SDGs 15.5 絶滅危惧種保護を観光の役割にする 51/100

SDGsには17の目標とその下に169のターゲットが設定されています。
No.15は陸の豊かさも守ろう
その下のターゲット15.5は「自然生息地の劣化を抑制し、生物多様性の損失を阻止し、2020年までに絶滅危惧種を保護し、また絶滅防止するための緊急かつ意味のある対策を講じる」というもの。

「絶滅危惧種」という言葉を一気に身近にしたテレビ東京の「緊急SOS!池の水ぜんぶ抜く大作戦」という番組は、日本に古くから定着している在来種に対する「敵」を池やお堀の水を全部抜いて、人気タレントがドロドロになりながら生け捕りにして、絶滅危惧種を守るという爽快感で人気になりました。この番組、実は勧善懲悪のヒーローもの番組なんです(笑)

この番組の好きなところは、とんでもない荒れた場所に乗り込んで「敵を捕獲する」のではなく、誰もが知っている有名な観光スポットでも「こんなに外来種に占拠されている」ということをあらわにして、地域の人たちの協力の下、解決しているさまを可視化しているところ。
とてもわかりやすいし、実績がでやすい。
さすがテレビ東京と感心してます。

そこで気がついたのですが、たしかにテレビで何度も何度も「敵」である外来種の姿を見たり、絶滅危惧種の姿を見たりしていますが、そこはテレビの中だけのこと。
せっかく注目を集めたわけですから、その大事な情報は継続して伝えた方がいいのではないかと。

私の住んでいる小田原でも以前小田原城のお堀の水を全部抜いてましたが、そこでわかった貴重な情報は現在散歩していても残念ながらどこにも存在してません。6年前にリニューアルされた小田原城周辺の観光案内表示はそこかしこにあり、丁寧な説明でとても整備されているのですが、そのスポットの歴史的な説明だけ。(当たり前ですが)

観光客がそこに来る理由は観光スポットがあるからなので、そこについての説明することは当たり前ですが、観光客が興味を持っていることはひとりひとり違います。
SDGsの持続可能な開発目標でも、人それぞれ身近に感じるもの、使命を感じるものが異なります。

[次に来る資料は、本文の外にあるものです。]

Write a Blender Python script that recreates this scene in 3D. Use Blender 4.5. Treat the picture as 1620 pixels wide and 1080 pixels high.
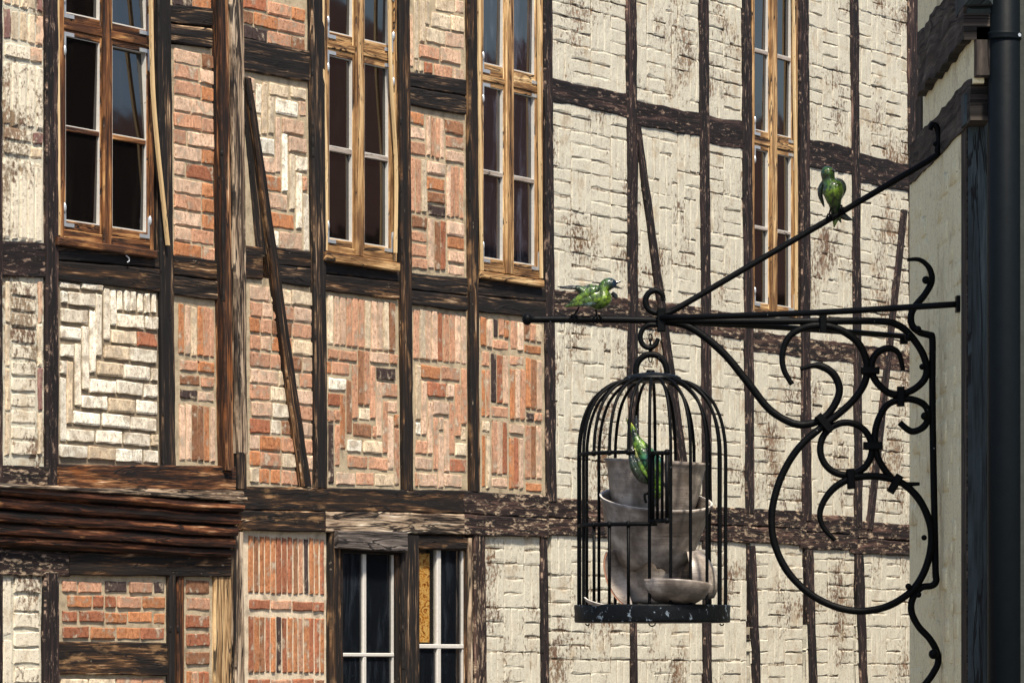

くりかえしになりますが、ターゲット15.5は「自然生息地の劣化を抑制し、生物多様性の損失を阻止し、2020年までに絶滅危惧種を保護し、また絶滅防止するための緊急かつ意味のある対策を講じる」となっていますので、「池の水を全部抜く」でせっかく調べてもらったいい情報がその場限りで消費されてしまうのではなく、うまく利用して「意味のある対策」として活用すべきではないでしょうか?

みんなでもう一度、水を抜いて。。。ということではなく、テレビ番組を見た人たちや環境保護に興味を持っている人たちだけのためでもいいので、観光案内表示とともに「絶滅危惧種」と「外来種」の写真や情報を掲示するとか、スマホで見られるようにするとかしてほしい。
そうすればそこに立ち寄った人たちがターゲット15.5を意識するきっかけづくりをするだけでSDGsへの取り組みとして評価されるのではないかと思います。SDGsへの取り組みはこうしたところからスタートでいいと思います。

これは小田原の取り組みどうこうということではなく、観光案内表示とはその地にまつわる情報だけでなく、これから未来に向けて取り組むべきことまで幅広く表示してもいいのではないか?ということをあらためて気づいたというお話でした。
これもひとつの観光の役割だと思います。

地球の環境保護にかかわる動植物の画像やデータベースを持っている出版系の方々にとっては、ターゲット15.5の取り組みは大きなビジネスチャンスになりますね。

※新規事業100のカテゴリーは、私の思いつく観光系新規事業を日々書き留める場所。